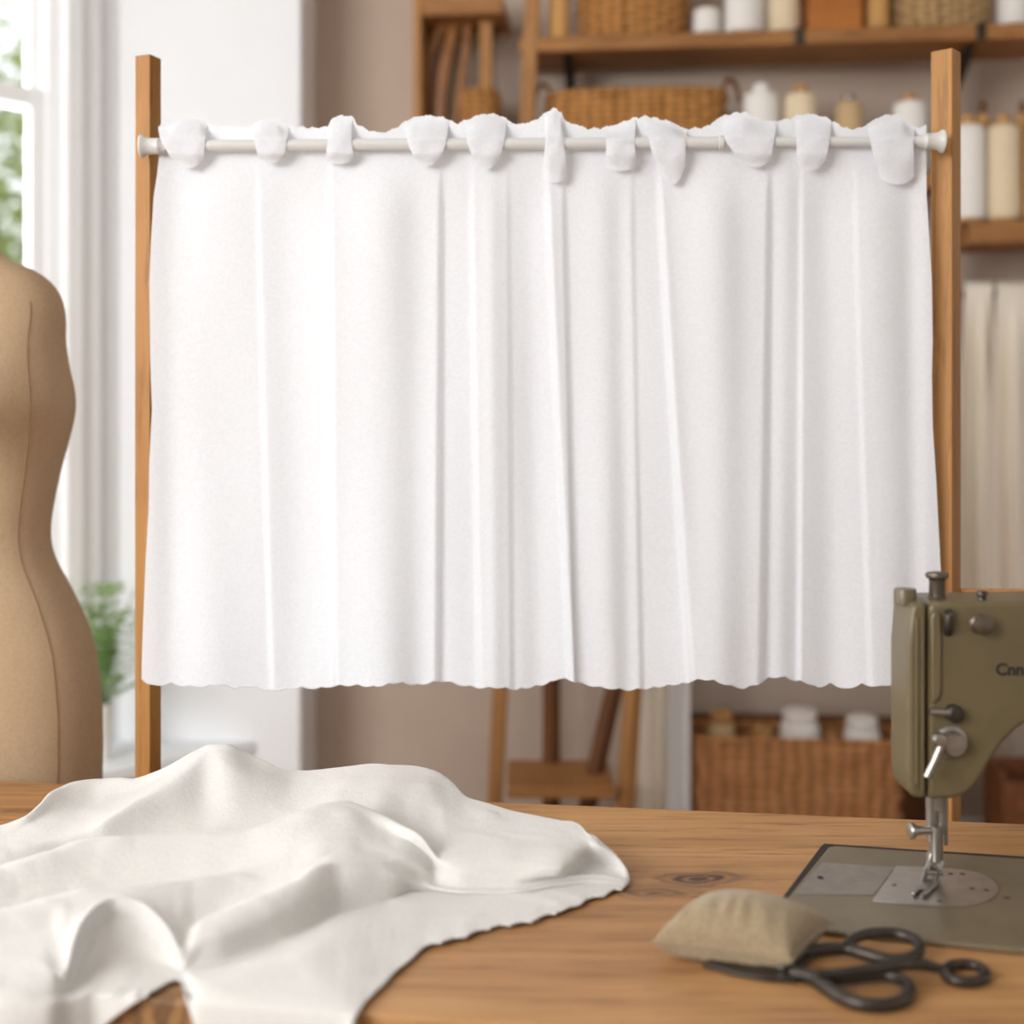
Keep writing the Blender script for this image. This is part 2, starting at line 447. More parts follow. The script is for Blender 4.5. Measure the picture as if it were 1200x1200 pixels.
for (lx, ty) in ((X0+.1, .12), (X1-.1, .12), (X0+.1, .86), (X1-.1, .86)):
    y = yf(lx)+(yb(lx)-yf(lx))*ty
    bm = NB(); box(bm, lx-.035, lx+.035, y-.035, y+.035, 0, TZ-.042); obj('leg', bm, 'upright_wood', tr_, bevel=.005)
for t in (.1, .88):
    pts = []
    for x, d in ((X0+.1, -.012), (X1-.1, -.012), (X1-.1, .012), (X0+.1, .012)):
        pts.append(Vector((x, yf(x)+(yb(x)-yf(x))*t+d, TZ-.14)))
    bm = NB(); prism(bm, pts, Vector((0, 0, .098))); obj('apron', bm, 'rail_wood', tr_, bevel=.003)

# ------------------------------------------------------------------ stand, rod, curtain
st = root('curtain_stand', (0, 1.735, 0), 'pair of slim wooden uprights holding the white curtain rod behind the table', 'stand')
def post(px, ptop, size, rz, Y):
    X = (px-600)/F*Y; zt = CZ-(ptop-HOR)/F*Y
    M = Matrix.Translation((X, Y, 0)) @ Matrix.Rotation(math.radians(rz), 4, 'Z')
    bm = NB(); box(bm, -size/2, size/2, -size/2, size/2, 0, zt, M)
    obj('post', bm, 'post_wood', st, bevel=.0015)
    return X, zt
xl, _ = post(173.5, 67, .0248, -21.5, 1.7335)
xr, _ = post(1108.5, 61, .0300, -41.3, 1.7375)
bm = NB(); box(bm, xl+.005, xr-.005, 1.722, 1.744, .10, .14); obj('stretcher', bm, 'rail_wood', st, bevel=.002)
for x in (xl, xr):
    bm = NB(); box(bm, x-.02, x+.02, 1.735, 1.95, 0, .03); obj('foot', bm, 'rail_wood', st, bevel=.003)
# side rail leaving the right upright
a = P(1124, 690.5, 1.742); b = P(1330, 692, 1.70)
bm = NB(); dz = Vector((0, 0, -.0125))
prism(bm, [a+Vector((0, -.008, 0)), b+Vector((0, -.008, 0)), b+Vector((0, .008, 0)), a+Vector((0, .008, 0))], dz)
obj('side_rail', bm, 'rail_wood', st, bevel=.0012)
c = P(1330, 697, 1.70); bm = NB(); box(bm, c.x-.012, c.x+.012, 1.688, 1.712, 0, c.z+.25); obj('post', bm, 'post_wood', st, bevel=.0015)

YR = 1.700
def rodp(px):  # axis of the rod at a pixel column
    t = (px-165)/(1105-165)
    return P(px, 171.5-6.0*t, YR)
rd = root('curtain_rod', rodp(600), 'white telescopic curtain rod spanning the two wooden uprights', 'rod')
bm = NB(); tube(bm, [rodp(196), rodp(520), rodp(846)], .0080, 20); obj('outer_tube', bm, 'rod_white', rd)
bm = NB(); tube(bm, [rodp(840), rodp(960), rodp(1078)], .0068, 20); obj('inner_tube', bm, 'rod_white', rd)
ax = (rodp(1105)-rodp(165)).normalized()
bm = NB(); lathe(bm, [(.0082, 0), (.0094, .0008), (.0094, .0062), (.0082, .007)], rodp(842), ax, 24); obj('collar', bm, 'rod_white', rd)
for (pp, d) in ((rodp(165), ax), (rodp(1105.5), -ax)):
    bm = NB(); lathe(bm, [(.0150, 0), (.0156, .001), (.0152, .003), (.0122, .006), (.0108, .014), (.0106, .022), (.0112, .0235), (.0108, .025), (.0085, .027), (.0085, .034)], pp, d, 28)
    obj('end_cap', bm, 'rod_white', rd, angle=50)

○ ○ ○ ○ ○

WRITTEN PROBLEM >> Print the full listing exactly, dropping the pictures.

WRITTEN RESPONSE >>
Keep writing the Blender script for this image. This is part 2, starting at line 447. More parts follow. The script is for Blender 4.5. Measure the picture as if it were 1200x1200 pixels.
for (lx, ty) in ((X0+.1, .12), (X1-.1, .12), (X0+.1, .86), (X1-.1, .86)):
    y = yf(lx)+(yb(lx)-yf(lx))*ty
    bm = NB(); box(bm, lx-.035, lx+.035, y-.035, y+.035, 0, TZ-.042); obj('leg', bm, 'upright_wood', tr_, bevel=.005)
for t in (.1, .88):
    pts = []
    for x, d in ((X0+.1, -.012), (X1-.1, -.012), (X1-.1, .012), (X0+.1, .012)):
        pts.append(Vector((x, yf(x)+(yb(x)-yf(x))*t+d, TZ-.14)))
    bm = NB(); prism(bm, pts, Vector((0, 0, .098))); obj('apron', bm, 'rail_wood', tr_, bevel=.003)

# ------------------------------------------------------------------ stand, rod, curtain
st = root('curtain_stand', (0, 1.735, 0), 'pair of slim wooden uprights holding the white curtain rod behind the table', 'stand')
def post(px, ptop, size, rz, Y):
    X = (px-600)/F*Y; zt = CZ-(ptop-HOR)/F*Y
    M = Matrix.Translation((X, Y, 0)) @ Matrix.Rotation(math.radians(rz), 4, 'Z')
    bm = NB(); box(bm, -size/2, size/2, -size/2, size/2, 0, zt, M)
    obj('post', bm, 'post_wood', st, bevel=.0015)
    return X, zt
xl, _ = post(173.5, 67, .0248, -21.5, 1.7335)
xr, _ = post(1108.5, 61, .0300, -41.3, 1.7375)
bm = NB(); box(bm, xl+.005, xr-.005, 1.722, 1.744, .10, .14); obj('stretcher', bm, 'rail_wood', st, bevel=.002)
for x in (xl, xr):
    bm = NB(); box(bm, x-.02, x+.02, 1.735, 1.95, 0, .03); obj('foot', bm, 'rail_wood', st, bevel=.003)
# side rail leaving the right upright
a = P(1124, 690.5, 1.742); b = P(1330, 692, 1.70)
bm = NB(); dz = Vector((0, 0, -.0125))
prism(bm, [a+Vector((0, -.008, 0)), b+Vector((0, -.008, 0)), b+Vector((0, .008, 0)), a+Vector((0, .008, 0))], dz)
obj('side_rail', bm, 'rail_wood', st, bevel=.0012)
c = P(1330, 697, 1.70); bm = NB(); box(bm, c.x-.012, c.x+.012, 1.688, 1.712, 0, c.z+.25); obj('post', bm, 'post_wood', st, bevel=.0015)

YR = 1.700
def rodp(px):  # axis of the rod at a pixel column
    t = (px-165)/(1105-165)
    return P(px, 171.5-6.0*t, YR)
rd = root('curtain_rod', rodp(600), 'white telescopic curtain rod spanning the two wooden uprights', 'rod')
bm = NB(); tube(bm, [rodp(196), rodp(520), rodp(846)], .0080, 20); obj('outer_tube', bm, 'rod_white', rd)
bm = NB(); tube(bm, [rodp(840), rodp(960), rodp(1078)], .0068, 20); obj('inner_tube', bm, 'rod_white', rd)
ax = (rodp(1105)-rodp(165)).normalized()
bm = NB(); lathe(bm, [(.0082, 0), (.0094, .0008), (.0094, .0062), (.0082, .007)], rodp(842), ax, 24); obj('collar', bm, 'rod_white', rd)
for (pp, d) in ((rodp(165), ax), (rodp(1105.5), -ax)):
    bm = NB(); lathe(bm, [(.0150, 0), (.0156, .001), (.0152, .003), (.0122, .006), (.0108, .014), (.0106, .022), (.0112, .0235), (.0108, .025), (.0085, .027), (.0085, .034)], pp, d, 28)
    obj('end_cap', bm, 'rod_white', rd, angle=50)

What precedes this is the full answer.